Exercise goal:
Do any lines in the data below contain "from"? If so, copy every one of them.

Data section:
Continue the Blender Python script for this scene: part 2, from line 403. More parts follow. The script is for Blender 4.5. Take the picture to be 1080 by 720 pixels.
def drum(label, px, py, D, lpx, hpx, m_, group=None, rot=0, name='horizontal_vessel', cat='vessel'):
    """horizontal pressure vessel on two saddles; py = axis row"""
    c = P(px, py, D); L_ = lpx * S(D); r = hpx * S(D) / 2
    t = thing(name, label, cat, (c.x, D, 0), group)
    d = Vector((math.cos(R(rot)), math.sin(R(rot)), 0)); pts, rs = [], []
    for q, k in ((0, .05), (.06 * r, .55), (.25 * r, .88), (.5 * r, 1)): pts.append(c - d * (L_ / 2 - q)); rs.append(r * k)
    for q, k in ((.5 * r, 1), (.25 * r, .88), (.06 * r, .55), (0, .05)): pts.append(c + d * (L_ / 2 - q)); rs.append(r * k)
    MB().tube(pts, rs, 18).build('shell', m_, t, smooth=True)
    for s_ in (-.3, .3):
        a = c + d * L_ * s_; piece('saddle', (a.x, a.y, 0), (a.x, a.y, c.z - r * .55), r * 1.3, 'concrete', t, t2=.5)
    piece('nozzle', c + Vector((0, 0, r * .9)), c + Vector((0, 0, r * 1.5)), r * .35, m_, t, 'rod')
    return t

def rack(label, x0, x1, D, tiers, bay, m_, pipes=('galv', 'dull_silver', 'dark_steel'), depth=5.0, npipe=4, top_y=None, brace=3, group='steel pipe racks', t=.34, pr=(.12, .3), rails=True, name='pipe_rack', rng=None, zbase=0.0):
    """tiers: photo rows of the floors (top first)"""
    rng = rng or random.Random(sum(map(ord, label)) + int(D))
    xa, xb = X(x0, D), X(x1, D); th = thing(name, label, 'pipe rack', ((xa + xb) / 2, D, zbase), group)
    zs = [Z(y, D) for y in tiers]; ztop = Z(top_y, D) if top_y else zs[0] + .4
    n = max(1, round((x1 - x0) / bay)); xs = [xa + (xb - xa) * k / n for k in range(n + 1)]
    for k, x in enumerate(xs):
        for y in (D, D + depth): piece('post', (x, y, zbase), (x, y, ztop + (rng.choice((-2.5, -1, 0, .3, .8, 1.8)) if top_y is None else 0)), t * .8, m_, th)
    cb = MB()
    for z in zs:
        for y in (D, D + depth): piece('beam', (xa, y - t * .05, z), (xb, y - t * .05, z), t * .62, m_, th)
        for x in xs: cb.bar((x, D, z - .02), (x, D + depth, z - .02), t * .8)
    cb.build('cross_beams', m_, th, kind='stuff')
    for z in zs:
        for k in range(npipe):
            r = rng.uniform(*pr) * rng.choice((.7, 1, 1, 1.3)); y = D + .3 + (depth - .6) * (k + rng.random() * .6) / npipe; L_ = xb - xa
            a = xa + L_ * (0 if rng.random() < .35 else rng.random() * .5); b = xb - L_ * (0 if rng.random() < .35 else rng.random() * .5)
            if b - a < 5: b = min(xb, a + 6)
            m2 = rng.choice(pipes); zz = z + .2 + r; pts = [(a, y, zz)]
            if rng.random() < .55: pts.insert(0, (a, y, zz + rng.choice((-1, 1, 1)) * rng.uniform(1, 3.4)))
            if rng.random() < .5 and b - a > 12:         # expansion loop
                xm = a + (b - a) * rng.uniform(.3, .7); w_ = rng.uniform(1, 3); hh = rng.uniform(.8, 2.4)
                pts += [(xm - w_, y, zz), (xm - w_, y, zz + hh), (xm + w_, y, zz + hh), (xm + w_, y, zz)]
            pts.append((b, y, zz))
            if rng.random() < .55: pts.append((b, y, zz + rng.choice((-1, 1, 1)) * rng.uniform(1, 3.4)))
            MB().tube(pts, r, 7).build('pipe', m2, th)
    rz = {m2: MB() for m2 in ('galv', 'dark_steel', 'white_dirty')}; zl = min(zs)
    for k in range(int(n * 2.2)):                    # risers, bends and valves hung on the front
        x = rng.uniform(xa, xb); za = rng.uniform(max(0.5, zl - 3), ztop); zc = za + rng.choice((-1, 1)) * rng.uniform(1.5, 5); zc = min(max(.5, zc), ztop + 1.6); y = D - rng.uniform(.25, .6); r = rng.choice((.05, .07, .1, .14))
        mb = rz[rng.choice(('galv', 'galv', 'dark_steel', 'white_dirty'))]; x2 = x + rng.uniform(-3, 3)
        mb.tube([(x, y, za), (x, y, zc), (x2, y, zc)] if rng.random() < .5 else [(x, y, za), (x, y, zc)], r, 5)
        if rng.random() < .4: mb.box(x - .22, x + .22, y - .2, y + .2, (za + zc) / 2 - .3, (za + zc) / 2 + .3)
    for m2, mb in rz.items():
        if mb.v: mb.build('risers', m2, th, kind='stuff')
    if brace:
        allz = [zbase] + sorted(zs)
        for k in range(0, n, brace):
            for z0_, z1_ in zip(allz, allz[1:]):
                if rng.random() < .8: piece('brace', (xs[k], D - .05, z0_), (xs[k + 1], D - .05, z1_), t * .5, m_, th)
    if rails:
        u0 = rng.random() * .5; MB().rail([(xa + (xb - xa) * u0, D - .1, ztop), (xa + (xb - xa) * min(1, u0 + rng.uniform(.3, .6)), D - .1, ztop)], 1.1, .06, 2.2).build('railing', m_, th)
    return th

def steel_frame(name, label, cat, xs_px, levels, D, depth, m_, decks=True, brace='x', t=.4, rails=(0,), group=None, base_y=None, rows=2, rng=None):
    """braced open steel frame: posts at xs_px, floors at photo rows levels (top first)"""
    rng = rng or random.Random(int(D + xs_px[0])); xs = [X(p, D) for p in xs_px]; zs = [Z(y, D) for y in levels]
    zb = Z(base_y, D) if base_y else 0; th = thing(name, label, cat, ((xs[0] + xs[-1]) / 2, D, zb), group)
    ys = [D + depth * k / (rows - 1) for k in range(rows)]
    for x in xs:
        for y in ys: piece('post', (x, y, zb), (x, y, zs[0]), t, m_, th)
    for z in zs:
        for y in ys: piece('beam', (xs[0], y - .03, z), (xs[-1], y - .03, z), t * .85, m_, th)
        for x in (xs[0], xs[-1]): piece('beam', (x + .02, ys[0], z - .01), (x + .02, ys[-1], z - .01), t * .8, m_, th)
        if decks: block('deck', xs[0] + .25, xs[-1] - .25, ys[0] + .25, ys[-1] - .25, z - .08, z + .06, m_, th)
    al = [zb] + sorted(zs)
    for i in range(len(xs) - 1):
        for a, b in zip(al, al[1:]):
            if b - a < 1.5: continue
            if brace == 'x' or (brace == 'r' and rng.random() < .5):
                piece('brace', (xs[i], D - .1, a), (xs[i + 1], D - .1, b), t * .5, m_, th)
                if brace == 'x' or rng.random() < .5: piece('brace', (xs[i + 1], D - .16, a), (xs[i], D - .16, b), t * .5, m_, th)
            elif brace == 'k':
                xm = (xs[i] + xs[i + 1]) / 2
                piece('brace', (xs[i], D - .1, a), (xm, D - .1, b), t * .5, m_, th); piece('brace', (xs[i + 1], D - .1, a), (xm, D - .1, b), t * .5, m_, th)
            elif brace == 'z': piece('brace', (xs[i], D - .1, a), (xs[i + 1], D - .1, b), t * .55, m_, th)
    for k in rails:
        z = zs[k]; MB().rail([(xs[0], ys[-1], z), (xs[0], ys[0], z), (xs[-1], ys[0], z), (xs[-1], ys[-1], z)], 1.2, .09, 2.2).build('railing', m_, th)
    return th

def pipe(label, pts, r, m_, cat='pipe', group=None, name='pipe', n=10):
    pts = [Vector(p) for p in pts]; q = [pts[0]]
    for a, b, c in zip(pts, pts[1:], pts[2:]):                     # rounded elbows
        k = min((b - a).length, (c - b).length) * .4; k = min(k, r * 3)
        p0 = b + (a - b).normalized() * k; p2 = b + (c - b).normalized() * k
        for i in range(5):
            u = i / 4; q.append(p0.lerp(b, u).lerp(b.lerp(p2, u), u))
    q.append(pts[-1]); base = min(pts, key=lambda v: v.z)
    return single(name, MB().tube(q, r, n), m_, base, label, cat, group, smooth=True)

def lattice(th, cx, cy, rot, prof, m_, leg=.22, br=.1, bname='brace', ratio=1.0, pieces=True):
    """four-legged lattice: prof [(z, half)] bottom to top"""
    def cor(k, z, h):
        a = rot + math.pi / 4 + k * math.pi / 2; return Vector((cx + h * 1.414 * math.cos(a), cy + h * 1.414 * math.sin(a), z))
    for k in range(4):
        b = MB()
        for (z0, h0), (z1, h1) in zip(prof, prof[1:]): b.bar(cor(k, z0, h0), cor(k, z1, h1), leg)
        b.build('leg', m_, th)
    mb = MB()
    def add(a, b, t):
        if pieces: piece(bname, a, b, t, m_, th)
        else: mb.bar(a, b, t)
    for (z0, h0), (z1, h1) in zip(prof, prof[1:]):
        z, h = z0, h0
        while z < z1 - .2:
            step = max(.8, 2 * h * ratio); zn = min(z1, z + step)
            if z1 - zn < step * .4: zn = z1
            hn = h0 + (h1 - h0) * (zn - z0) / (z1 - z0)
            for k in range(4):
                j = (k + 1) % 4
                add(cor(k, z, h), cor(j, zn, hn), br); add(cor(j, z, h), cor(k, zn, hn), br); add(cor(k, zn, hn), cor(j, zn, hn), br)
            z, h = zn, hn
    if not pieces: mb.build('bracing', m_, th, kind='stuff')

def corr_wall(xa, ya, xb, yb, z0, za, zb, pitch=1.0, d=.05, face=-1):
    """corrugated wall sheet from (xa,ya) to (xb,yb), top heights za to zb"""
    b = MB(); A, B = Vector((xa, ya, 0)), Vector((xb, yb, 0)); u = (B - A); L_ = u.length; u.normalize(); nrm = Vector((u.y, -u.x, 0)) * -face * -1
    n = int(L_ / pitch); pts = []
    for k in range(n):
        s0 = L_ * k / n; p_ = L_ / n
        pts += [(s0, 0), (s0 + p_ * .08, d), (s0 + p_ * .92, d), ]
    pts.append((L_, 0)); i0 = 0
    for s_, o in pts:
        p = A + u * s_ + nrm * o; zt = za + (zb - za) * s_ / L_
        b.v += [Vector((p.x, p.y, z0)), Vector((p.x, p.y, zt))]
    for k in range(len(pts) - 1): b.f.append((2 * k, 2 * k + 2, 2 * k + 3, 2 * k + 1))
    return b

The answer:
Continue the Blender Python script for this scene: part 2, from line 403. More parts follow. The script is for Blender 4.5. Take the picture to be 1080 by 720 pixels.
    """corrugated wall sheet from (xa,ya) to (xb,yb), top heights za to zb"""